Now we know that Penn was serving the cause of Blackwater,Countrywide, and Columbia amidst the specific outrage voiced by Clinton. So, Hillary Clinton announces over the weekend that Penn is out. Good, she has that 100% voice and vote.

And yet, now we learn that Penn is not really out, but will continue to do paid work for Clinton and was publicly present on the daily campaign leadership call to the news media covering the campaign.

I want to ask "what the hell?" Instead, I ask "how in heaven's name does Rev. Wright and Trinity UCC get to be a huge issue to the Obama campaign while Mark Penn may not become a concern at all for those supporting Hillary Clinton?"

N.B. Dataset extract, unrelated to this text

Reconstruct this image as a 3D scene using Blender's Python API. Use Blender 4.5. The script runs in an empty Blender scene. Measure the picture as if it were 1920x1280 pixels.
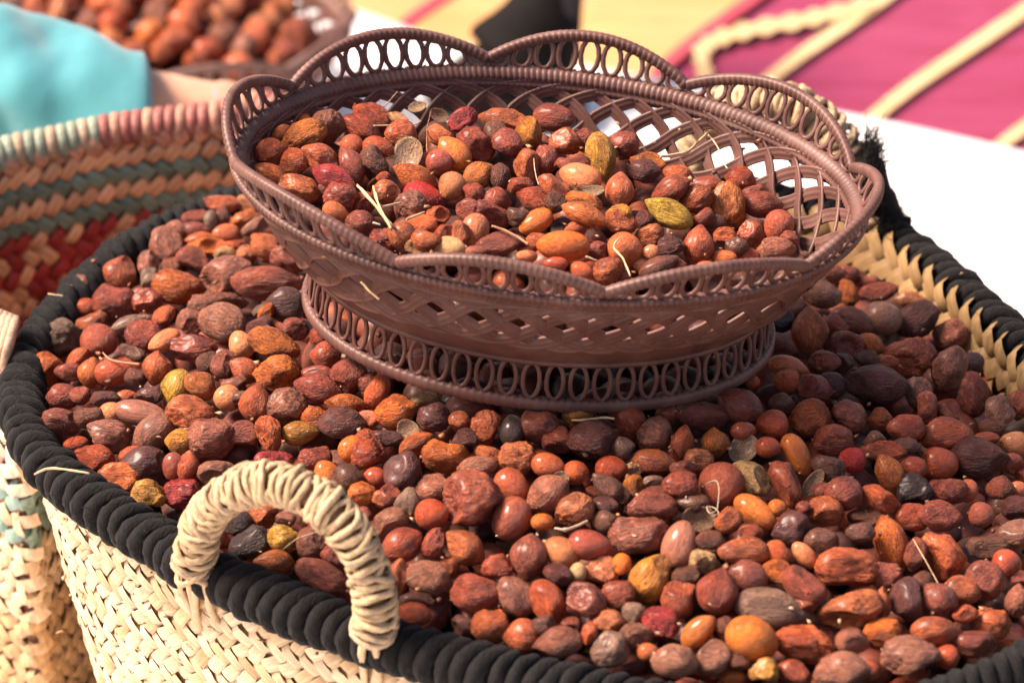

Barack Obama is right to engage in higher and deeper issues, with better and more solid integrity, and with a wider variety of Americans of every experience, perspective, and vision. I commend Obama for continuing - carefully and thoughtfully - his connection to and conversation towards better engagement with his church and his pastors. Especially as he was not and is not the lone voice and vote that can or should make such a decision.

Clinton keeps claiming to be Ready on Day One She's ready already to do anything, to pay anyone, to break any commitment, to toss any kitchen sink, as she seeks to become the Democratic Nominee for the Presidential Election of 2008? Mark Penn and Hillary Clinton are 100% wrong. Yet Clinton would leave a church if the pastor was controversial even as she won't really fire an employee who is actively taking money to work against her announced interests.

I am one ready on this day to believe and announce that Obama is the only candidate remaining who is ready to engage, involve and offer leadership to the country I still hope and pray we might someday become.